> **WHAT YOU NEED TO DO**: Copy out each line featuring the string "Take" from the entries beneath.

> **ITEMS**:
----
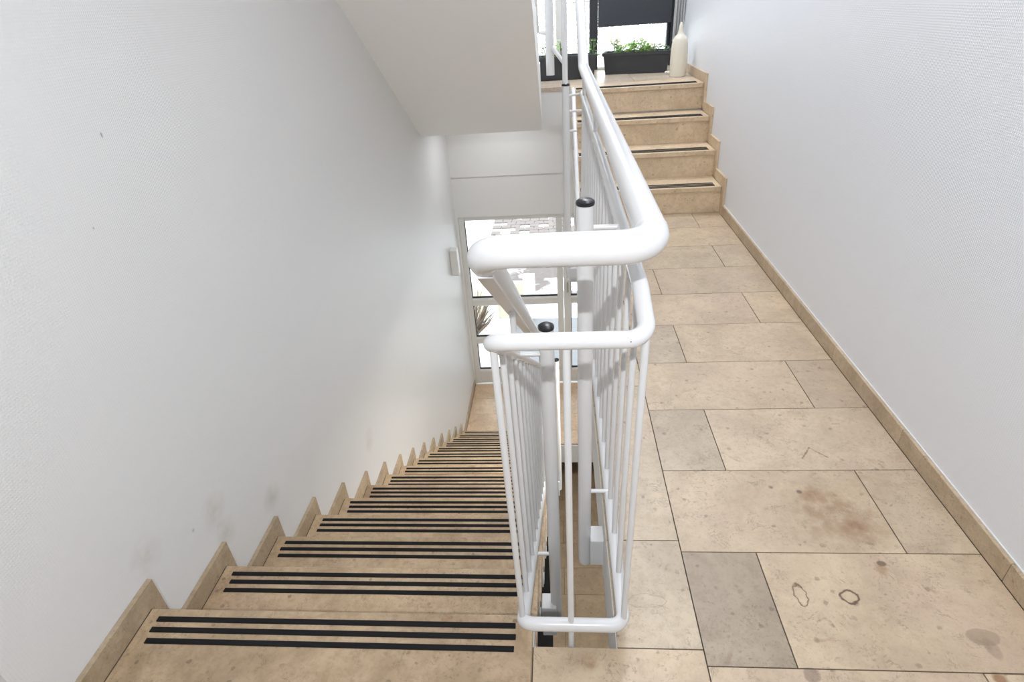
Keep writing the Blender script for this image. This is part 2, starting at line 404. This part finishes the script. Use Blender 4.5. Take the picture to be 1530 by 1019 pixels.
# the white plaster edge strip under the corridor's stone border
bb = struct(empty('baseboard_right', (XB, 2, 0)))
ys = [-2.08, -1.0, -.2, .42, 1.001, 1.51, 2.03, 2.62, 3.19, Y2 + .005]
pc = []
for a, b in zip(ys, ys[1:]):
    o = boxo('tile', (XB, XR, a + .0008, b - .0008, 0, .0645), M['skirt_stone'], None, .0015); v = random.uniform(1.05, 1.25); o.color = (v, v, v, 1); pc.append(o)
under(bb, pc)
tr = struct(boxo('trim_1', (XR - .004, XR + .01, -2.1, Y2, .0645, .068), M['frame_white']))

# ------------------------------------------------------------------ long flight down
st = empty('staircase', (-.6, Y0, 0), 'long flight of beige stone steps with triple black grip strips, going down by the wall', 'stairs')
parts = []
prof = []
for k in range(NS):
    y = Y0 + k * T; z = -k * R_
    prof += [(y - .012 - .018, z - .032), (y - .012 - .018, z - R_ - .032)]
prof = [(Y0 - .03, -.24)] if False else prof
prof[0] = (Y0 - .030, -.032)
base = [(YL - .03 + .0, ZL - .22), (Y0 - .03, -.032 - .44 + .0)]
bm = bmesh.new(); prism_x(bm, prof[:-1] + [(YL - .03, ZL - .02), (YL - .03, ZL - .25), (Y0 + .35, -R_ - .25 - .19), (Y0 - .03, -.25)], XW + .0006, -.150)
parts.append(link('flight_slab', bm, M['slab_paint']))
bm = bmesh.new()
for k in range(NS):
    y = Y0 + k * T; z = -k * R_
    box(bm, GAPL - .012, GAPL - .004, (y - T + .0 if k else YG), y - .012, z - .075, z - .032)
    box(bm, GAPL - .012, GAPL - .004, y - .045, y - .012, z - R_ - .032, z - .075)
parts.append(link('side_edging', bm, M['slab_paint']))
SX0, SX1 = -1.062, -.127
tread_me = None
for k in range(NS):
    y = Y0 + k * T; z = -k * R_
    yb = y - T + .02 if k else -2.08
    segs = [(yb, y)] if k else [(.30, y), (-.5, .30), (-1.3, -.5), (-2.08, -1.3)]
    for j, (a, b) in enumerate(segs):
        o = boxo('tread', (-1.1, GAPL - .0015, a, b - (.0 if j == 0 else .0015), z - .032, z), M['tread_stone'], None, .003 if j == 0 else 0)
        v = random.uniform(.90, 1.02) if k else .87; o.color = (v, v * .995, v * .985, 1); parts.append(o)
        if j == 0:
            for q, dy in enumerate((.031, .060, .090)):
                s = boxo('grip_strip', (SX0 + random.uniform(-.004, .004), SX1 + random.uniform(-.002, .002), y - dy - .0072, y - dy + .0072, z - .001, z + .0026), M['rubber'], None, .001)
                s.parent = o
    o = boxo('riser', (-1.1, GAPL - .006, y - .030, y - .010, z - R_ + .0, z - .032), M['riser_stone']); v = random.uniform(.9, 1.05); o.color = (v, v, v, 1); parts.append(o)
    parts.append(boxo('joint', (-1.1005, -1.0975, max(a, yb) + (.02 if k else 0), y - .012, z - .004, z + .0006), M['grout']))
    # skirting: flat piece along the tread, upright piece past its nosing
    bm = bmesh.new(); h = .066
    y1 = y + .040
    prism_x(bm, [(yb + (.018 if k else 0), z), (y1, z - R_), (y1, z + h), (yb + (.018 if k else 0), z + h)] if False else
            [(yb + (.02 if k else 0), z), (y, z), (y, z - R_), (y1, z - R_), (y1, z + h), (yb + (.02 if k else 0), z + h)], XW + .0006, -1.1)
    o = link('skirting_tile', bm, M['skirt_stone']); v = random.uniform(.85, 1.1); o.color = (v, v, v * .98, 1); parts.append(o)
under(st, parts)

# lower landing
fl2 = struct(boxo('floor', [(XW, XR, YL - .03, YF, ZL - .25, ZL - .011)], M['slab_paint']))
boxo('grout', (XW + .001, XR - .001, YL - .01, YF - .001, ZL - .011, ZL - .0035), M['grout'], fl2)
yy = [YL - .008, YL + .22, YL + .53, YL + .84, YF - .002]; sp = []
for i in range(4):
    xs = [-1.1, -.62 + .2 * (i % 2), .1 + .2 * (i % 2), .62, XR - .003] if i % 2 else [-1.1, -.35, .25, .8, XR - .003]
    for a, b in zip(xs, xs[1:]):
        v = random.uniform(.98, 1.08); sp.append((a, b, yy[i], yy[i + 1], (v * 1.26, v * 1.17, v * 1.10)))
tiles(fl2, sp, M['floor_stone'], ZL, gap=.002)
b2 = struct(empty('baseboard_left', (XW, 5.4, ZL)))
under(b2, [boxo('tile', (XW, -1.1, a + .001, b - .001, ZL, ZL + .066), M['skirt_stone']) for a, b in ((YL + .042, 5.45), (5.45, YF - .001))])

# ground floor seen down the stairwell eye
fl3 = struct(boxo('floor', (-1.4, 1.35, -2.3, 6.3, ZG - .2, ZG - .011), M['slab_paint']))
boxo('grout', (XW, XR, -2.0, YF, ZG - .011, ZG - .004), M['grout'], fl3)
sp = []
for i in range(19):
    a = .5 + .3 * i; b = a + .3
    if b > YF: break
    for q, r in ((-1.1, -.42), (-.42, -.02 + .1 * (i % 2)), (-.02 + .1 * (i % 2), .40), (.40, .85), (.85, XR)):
        sp.append((q, r, a, b, (.66, .62, .56)))
tiles(fl3, sp, M['floor_stone'], ZG)
tag(boxo('black_sheet', (-.62, -.13, 2.75, 4.6, ZG, ZG + .012), M['mat'], None, .003), 'black sheet on the ground floor far below the long flight', 'mat')  # flat black sheet lying low under the gap's left side

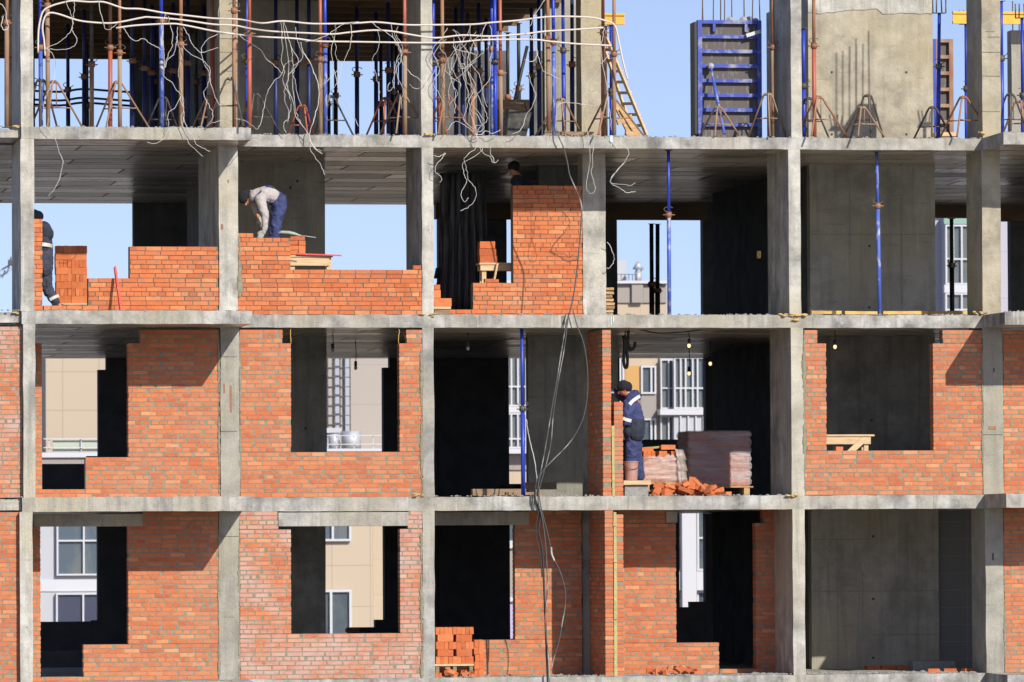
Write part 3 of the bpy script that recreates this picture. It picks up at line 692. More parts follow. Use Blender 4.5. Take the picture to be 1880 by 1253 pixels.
# ------------------------------------------------------------------ folding tripod stands that hold the props upright
def tripod(px, y, f, mt, label, h=.74, spread=.44, a0=None, ring=True):
    b = Vector((PX(px, 220 if f == 4 else MIDY[f], y), y, TOP[f]+.002)); a0 = random.uniform(0, 2) if a0 is None else a0
    t = thing('tripod_stand', b, label, 'tripod', 'folding tripod stands on the top floor')
    for k in range(3):
        a = a0+k*2.0944; d = Vector((math.cos(a), math.sin(a), 0))
        m = MB(mt); top = b+d*.055+Vector((0, 0, h)); foot = b+d*spread+Vector((0, 0, .012))
        m.tube([b+d*.02+Vector((0, 0, h+.012)), top+Vector((0, 0, .004)), top+d*.03-Vector((0, 0, .03)), foot], .0165, 6); m.build('leg', t)
        mid = top.lerp(foot, .55); m = MB(mt)
        m.tube([mid, b+d*.045+Vector((0, 0, mid.z-b.z))], .012, 6); m.build('brace', t)
    m = MB(mt); n = 10
    for zz in (h*.46, h*.98):
        m.tube([b+Vector((.05*math.cos(2*math.pi*i/n), .05*math.sin(2*math.pi*i/n), zz)) for i in range(n+1)], .012, 6, caps=False)
    m.tube([b+Vector((.05, 0, h*.46)), b+Vector((.05, 0, h*.98))], .009, 5)
    m.build('clamp_ring', t)
for px, y, mt, lb, sp, h, a0 in (
    (75, -1.2, 'steel_dark', 'dark tripod around the flaked blue prop at the far left', .3, .78, .4), (98, -.9, 'rust_dusty', 'rusty tripod right of the leftmost pale column', .52, .78, .25),
    (215, -.9, 'rust_dusty', 'rusty tripod between the faded red and brown props, left bay', .55, .78, .1), (300, .9, 'steel_dark', 'grey tripod in shade behind the flaked blue prop, left bay', .38, .66, .6),
    (384, .5, 'rust_dusty', 'rusty tripod around the red prop left of the tan column', .52, .66, .1), (424, -1.3, 'steel_dark', 'dark tripod before the foot of the tan column', .42, .82, .9),
    (468, .5, 'steel_dark', 'grey tripod right of the tan column in shade', .46, .7, .15), (556, 1.7, 'red_paint', 'small red tripod before the shaded grey wall', .3, .6, .7),
    (606, 1.4, 'steel_dark', 'dark tripod right of the blue and red pair of props', .44, .74, .1), (708, 1.2, 'red_paint', 'reddish dark tripod in the middle of the second bay', .44, .7, .3),
    (737, .3, 'rust_dusty', 'rusty tripod just left of the pale middle pier', .5, .7, .2), (801, 1.3, 'red_paint', 'red tripod half hidden by the pale middle pier', .32, .72, 1.0),
    (818, .3, 'rust', 'rusty tripod just right of the pale middle pier', .5, .7, .12), (1030, .8, 'rust_dusty', 'rusty tripod with wide legs left of the tall tan column', .5, .68, .5),
    (1118, .3, 'rust_dusty', 'rusty tripod at the foot of the wooden ladder', .62, .72, .05), (1318, .35, 'rust_dusty', 'rusty tripod at the foot of the blue formwork panel', .42, .52, .2),
    (1410, .3, 'rust_dusty', 'rusty tripod between formwork panel and grey pier', .38, .75, .4), (1484, .8, 'steel_dark', 'dark tripod just right of the pale pier, before the sunlit wall', .4, .72, .2),
    (1502, .2, 'rust', 'rusty tripod around the red prop before the sunlit wall', .52, .7, .1), (1594, .6, 'steel_dark', 'tall grey empty tripod before the sunlit wall', .34, .76, .45),
    (1582, .1, 'rust_dusty', 'low rusty empty tripod before the sunlit wall', .42, .52, .15), (1712, 1.1, 'steel_dark', 'grey tripod at the right end of the sunlit wall', .42, .6, .25),
    (1768, .3, 'rust', 'rusty tripod left of the stained tan column', .55, .72, .1), (1855, .4, 'steel_dark', 'grey tripod right of the stained tan column', .4, .78, .3),
    (1872, .9, 'rust', 'rusty tripod at the right picture edge', .35, .7, .6)):
    tripod(px, y, 4, mt, lb, h, sp, a0)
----
> **THE OUTPUT**:
Keep writing the Blender script for this image. This is part 2, starting at line 404. This part finishes the script. Use Blender 4.5. Take the picture to be 1530 by 1019 pixels.
Write part 3 of the bpy script that recreates this picture. It picks up at line 692. More parts follow. Use Blender 4.5. Take the picture to be 1880 by 1253 pixels.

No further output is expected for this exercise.